God promises that our hope is not in vain.
God is here with bells on for the lonely and isolated, the hopeless and the helpless.
God shows up.
God does what God has promised to do.
          But that’s not all - God uses the most unlikely means – a virgin birth – to deliver up God’s mercy and salvation to all people. God uses the most unlikely of symbols – the cross – to redeem all the broken world to God’s righteousness.
          Mary’s song is a confession of the upside-down nature of God’s favor and love. Mary’s and Elizabeth’s songs together form a confirmation of hope and the fulfillment God’s promise.
          This song of Mary’s reaches across the millennia to us today. We may feel far removed from the action of our gospel story. After all, there are no pregnant virgins running around claiming God’s favor and mercy in 2019 – at least none that I know of. The meeting of two kinswomen in ancient Judah, might seem to us like a quaint but unrealistic story; a fairytale.
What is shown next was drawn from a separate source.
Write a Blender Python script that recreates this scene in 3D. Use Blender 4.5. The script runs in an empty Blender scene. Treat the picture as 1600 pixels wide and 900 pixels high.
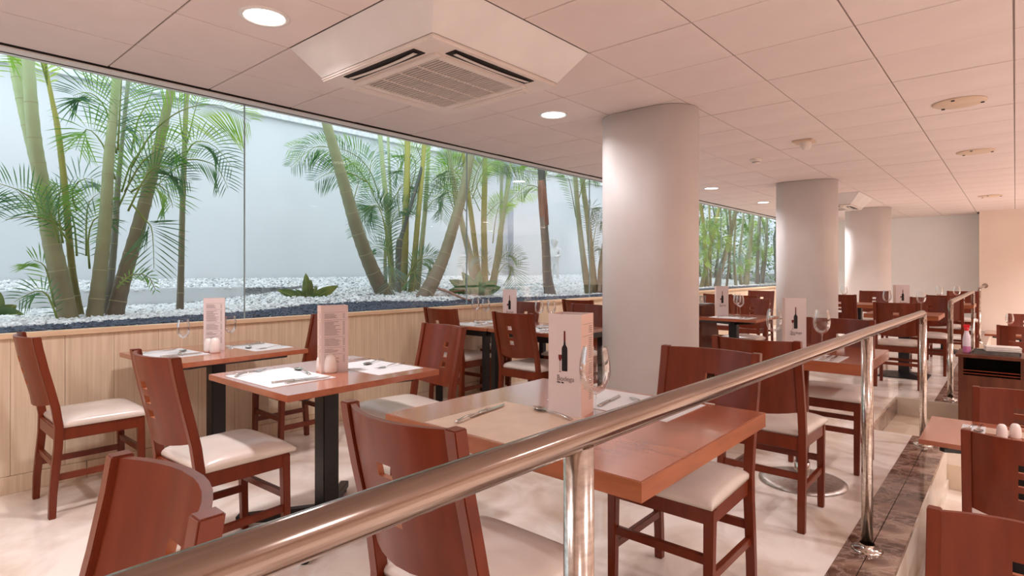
import bpy, bmesh, math, random
import numpy as np
from mathutils import Vector, Matrix
random.seed(7); np.random.seed(7)
PI = math.pi
S = bpy.context.scene
COL = S.collection
# ------------------------------------------------------------ camera
FPX = 898.0; YAW = 0.7194; YH = 424.0; H = 1.25
cd = bpy.data.cameras.new('camera'); cam = bpy.data.objects.new('camera', cd); COL.objects.link(cam)
cam.location = (0, 0, H); cam.rotation_euler = (PI/2, 0, YAW)
cd.sensor_width = 36; cd.lens = FPX/1600*36; cd.shift_y = -(450-YH)/1600; cd.clip_start = .02
S.camera = cam
# ------------------------------------------------------------ sky, exposure
W = bpy.data.worlds.new('sky'); S.world = W; W.use_nodes = True
bg = W.node_tree.nodes['Background']
bg.inputs[0].default_value = (0.85, 0.93, 1.0, 1); bg.inputs[1].default_value = 2.1
S.view_settings.view_transform = 'Standard'; S.view_settings.look = 'None'
S.view_settings.exposure = 0.0; S.view_settings.gamma = 1; S.view_settings.use_curve_mapping = False
LAMP = (1.0, 0.95, 1.0)           # colour of the room's lamps
LAMP_W = 19.0                      # watts of one downlight
ZC = 2.51                          # ceiling
# calibration: a pixel of the 1600x900 frame to a point at height z, or on the plane X = const
SN, CS = math.sin(YAW), math.cos(YAW)
def at(px, py, z):
    u = (px-800)/FPX; v = (YH-py)/FPX; t = (z-H)/v
    return Vector((t*(u*CS-SN), t*(u*SN+CS), z))
def onx(px, py, X):
    u = (px-800)/FPX; v = (YH-py)/FPX; t = X/(u*CS-SN)
    return Vector((X, t*(u*SN+CS), H+t*v))
def depth_at(p): return -p[0]*SN+p[1]*CS
# ------------------------------------------------------------ materials
def new_mat(name):
    m = bpy.data.materials.new(name); m.use_nodes = True
    return m, m.node_tree, m.node_tree.nodes['Principled BSDF']
def lin(r, g, b):
    f = lambda c: (c/255/12.92) if c/255 <= .04045 else ((c/255+.055)/1.055)**2.4
    return (f(r), f(g), f(b), 1)
def noisy(name, c1, c2, scale=(5,5,5), rough=.5, spec=.5, bump=0, detail=4, metal=0, ramp=(.35,.65), bscale=None, coat=0, distort=0):
    m, nt, b = new_mat(name)
    tc = nt.nodes.new('ShaderNodeTexCoord'); mp = nt.nodes.new('ShaderNodeMapping'); mp.inputs['Scale'].default_value = scale
    n = nt.nodes.new('ShaderNodeTexNoise'); n.inputs['Scale'].default_value = 1; n.inputs['Detail'].default_value = detail
    n.inputs['Distortion'].default_value = distort
    r = nt.nodes.new('ShaderNodeValToRGB'); r.color_ramp.elements[0].position = ramp[0]; r.color_ramp.elements[1].position = ramp[1]
    r.color_ramp.elements[0].color = c1; r.color_ramp.elements[1].color = c2
    L = nt.links.new
    L(tc.outputs['Object'], mp.inputs[0]); L(mp.outputs[0], n.inputs[0]); L(n.outputs[0], r.inputs[0]); L(r.outputs[0], b.inputs['Base Color'])
    b.inputs['Roughness'].default_value = rough; b.inputs['Specular IOR Level'].default_value = spec; b.inputs['Metallic'].default_value = metal
    b.inputs['Coat Weight'].default_value = coat; b.inputs['Coat Roughness'].default_value = .12
    if bump:
        bp = nt.nodes.new('ShaderNodeBump'); bp.inputs['Strength'].default_value = bump; bp.inputs['Distance'].default_value = .01
        src = n
        if bscale:
            src = nt.nodes.new('ShaderNodeTexNoise'); src.inputs['Scale'].default_value = bscale; src.inputs['Detail'].default_value = 5
            L(tc.outputs['Object'], src.inputs[0])
        L(src.outputs[0], bp.inputs['Height']); L(bp.outputs[0], b.inputs['Normal'])
    return m
M = {}
M['wood'] = noisy('mahogany', lin(100,36,12), lin(121,48,19), (22,22,2.2), .36, .35, detail=6, coat=.12, ramp=(.25,.75))
M['wood_dark'] = noisy('walnut', lin(84,42,24), lin(106,56,34), (25,25,3), .4, .4, detail=5)
M['table'] = noisy('cherry_top', lin(166,92,62), lin(186,108,74), (4,22,22), .25, .6, detail=5, coat=1.0, ramp=(.25,.75))
M['table_edge'] = noisy('cherry_edge', lin(150,84,50), lin(172,100,62), (5,5,30), .35, .5, detail=5)
M['vinyl'] = noisy('cream_vinyl', lin(220,206,194), lin(230,217,205), (6,6,6), .27, .7)
M['black'] = noisy('black_steel', lin(14,14,16), lin(22,22,24), (9,9,9), .38, .5)
M['chrome'] = noisy('brushed_steel', lin(190,180,170), lin(222,212,202), (90,4,90), .2, .5, metal=1)
M['rail'] = noisy('polished_rail', lin(138,122,112), lin(168,150,138), (40,2,40), .15, .5, metal=1)
M['disc'] = noisy('satin_steel', lin(176,168,160), lin(200,192,184), (40,40,40), .38, .5, metal=1)
M['cutlery'] = noisy('cutlery_steel', lin(190,182,176), lin(220,214,208), (20,20,20), .16, .5, metal=1)
M['white'] = noisy('white_paint', lin(226,220,216), lin(234,229,225), (3,3,3), .6, .3)
M['column'] = noisy('column_paint', lin(226,218,214), lin(233,226,222), (2,2,2), .5, .35)
M['wallback'] = noisy('back_wall', lin(236,233,229), lin(242,239,235), (1,1,1), .7, .3)
M['wallright'] = noisy('peach_wall', lin(228,208,192), lin(236,217,201), (1,1,1), .7, .3)
M['tile'] = noisy('ceiling_tile', lin(226,209,203), lin(233,217,211), (2,2,2), .75, .2, bump=.08, bscale=300)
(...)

          But Elizabeth’s reactions, reflections and song invite us to reflect on the ways that God continues to act in our world. Because God is here, “with bells on.” The same God who saw his incarnation through a humble teenage girl’s whispered “yes” is at work in the world.
          Every time we reach out in sympathy, kindness, forgiveness and love toward those who struggle, hunger, thirst, or for any who are in need of love, God is here with bells on.
Every time we stand up for the underdog – the outcast – the disenfranchised, we act in accordance with God’s mercy and abiding Spirit, and we echo Mary’s “yes.”
Every time we tell our faith stories or testify to where we see or have experienced God’s work in the ongoing story Christ’s coming, God is here, with bells on. 
          We are surrounded daily by death and dying, yet this God who uses unlikely people and means to do the impossible, uses a cross to make a mockery of death and open the gates to eternal life.
          Like Mary, like Elizabeth, we too can declare that at the coming of the Lord Jesus, we will “be there with bells on,” because we are the unlikely recipients of God’s grace and promise.
          May we, like Elizabeth and Mary, trust that God is coming to save and free us. May we, like them, give thanks that through them the improbable, impossible, indescribable love of God has come into the world through a child whose first bed was a simple manger, whose coming is not for a season but forever.